Les partis écologistes européens présentent depuis quelques années les filières vertes comme « la » solution aux problèmes de sous-emploi et de désindustrialisation que connaissent à des degrés divers tous les pays d’Europe occidentale. Le plus souvent, cette solution est mise en avant aux dépends d’une autre jadis au cœur de leurs revendications (comme de celles de toute la gauche), la réduction collective du temps de travail (avec embauche compensatoire et sans perte de salaire). Cette dernière est, il est vrai, bien moins consensuelle et porte les germes d’une véritable contestation de la logique productiviste et d’une réflexion sur une meilleure répartition des richesses produites via un rééquilibrage du rapport capital-travail.
Synthétiquement, les filières vertes sont le plus souvent constituées de trois secteurs d’activité : la recherche et développement, la production/construction (fabricants de panneaux solaires et photovoltaïques, constructeurs d’éoliennes ou de systèmes de géothermie, fabricants d’isolants,…) et l’installation/entretien.
Il est exact que des chantiers comme l’isolation des bâtiments ou l’installation et l’entretien de systèmes de production d’énergies vertes (essentiellement éolien et photovoltaïque aujourd’hui) peut pour un temps fournir des emplois plus difficilement délocalisables. Notons cependant que ce n’est pas (plus) totalement exact (en particulier pour les grands chantiers) puisque l’on constate qu’un recours croissant est fait à des travailleurs étrangers moins bien payés. En somme, on ne délocalise pas l’activité mais les travailleurs via le recours à des firmes étrangères. Force est de constater que pour les deux autres secteurs (production et recherche), la réalité est tout sauf rose-verte.
Du côté de la production, un à un les fabricants de panneaux photovoltaïques européens mettent aujourd’hui la clef sous la porte ou font état de la grande précarité financière qui est la leur.

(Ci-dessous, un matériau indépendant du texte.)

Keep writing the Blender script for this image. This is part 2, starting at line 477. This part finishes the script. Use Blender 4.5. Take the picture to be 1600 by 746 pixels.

Plusieurs fabricants allemands de premier plan ont « ouvert le bal » et chez nous, c’est dernièrement la société Photovoltech de Tirlemont, seul fabriquant belge de panneaux photovoltaïques et pur produit de la recherche publique flamande qui vient d’annoncer sa mort clinique. Venus de Chine essentiellement, des panneaux à bas prix envahissent le marché européen. Les autres énergies renouvelables, et en particulier l’éolien, sont appelées à suivre le même processus d’extinction. L’Espagne, déjà moribonde économiquement et qui a fait de cette filière une spécialité, a bien du souci à se faire.
Et ces entreprises sont de grandes « consommatrices » de recherche et développement (soit en leur sein soit via des collaborations avec des centres de recherche et développement), activités qui risquent très rapidement elles aussi de pâtir de la mutation en cours voyant s’éteindre la part privée de leur financement.
Ceci est la démonstration cruelle que sans remise en cause de principes inscrits dans les traités européens comme la concurrence libre et non faussée ou la libre circulation des marchandises (qu’ont votés les partis écologistes), il n’y aura aucun salut vert. Le gap technologique, lorsqu’il persiste ce qui de moins en moins une réalité, est bien insuffisant pour préserver nos entreprises de concurrents venus de pays où les salaires sont cinq ou dix fois inférieurs et les conditions de travail infiniment plus mauvaises encore que chez nous (absence de protection syndicale, travail des enfants, travail hebdomadaire largement supérieur aux normes horaires européennes, absence de cotisations sociales,…).
C’est pourquoi si l’on prétend prôner avec conséquence une transition écologique (et le même raisonnement vaut d’ailleurs pour de nombreuses autres filières), il est important de mettre très rapidement à l’agenda politique le protectionnisme social, c’est à dire le fait d’imposer aux frontières de nos états une taxation susceptible de compenser les distorsions de concurrence. Sur base des normes sociales en vigueur dans les différents pays ceci est techniquement assez facile. L’obstacle majeur est évidemment l’arsenal politico-juridique avec lequel les partisans des logiques ultralibérales ont enrobé les politiques de mise en concurrence mondiale de travailleurs, ainsi que les organismes « chiens de garde » comme la commission européenne ou l’OMC qu’ils ont mis sur pied. Il n’est cependant d’autre alternative que d’affronter frontalement ceux-ci si l’on veut réellement stopper le processus de délocalisation de la filière verte. Il faut également que puisse être pris en compte dans sa totalité le coût du transport. Aujourd’hui les pollutions liées au transport de marchandises (émissions de CO2, particules fines,…) de même que les infrastructures y afférentes ne sont quasiment pas internalisées dans le coût des produits importés.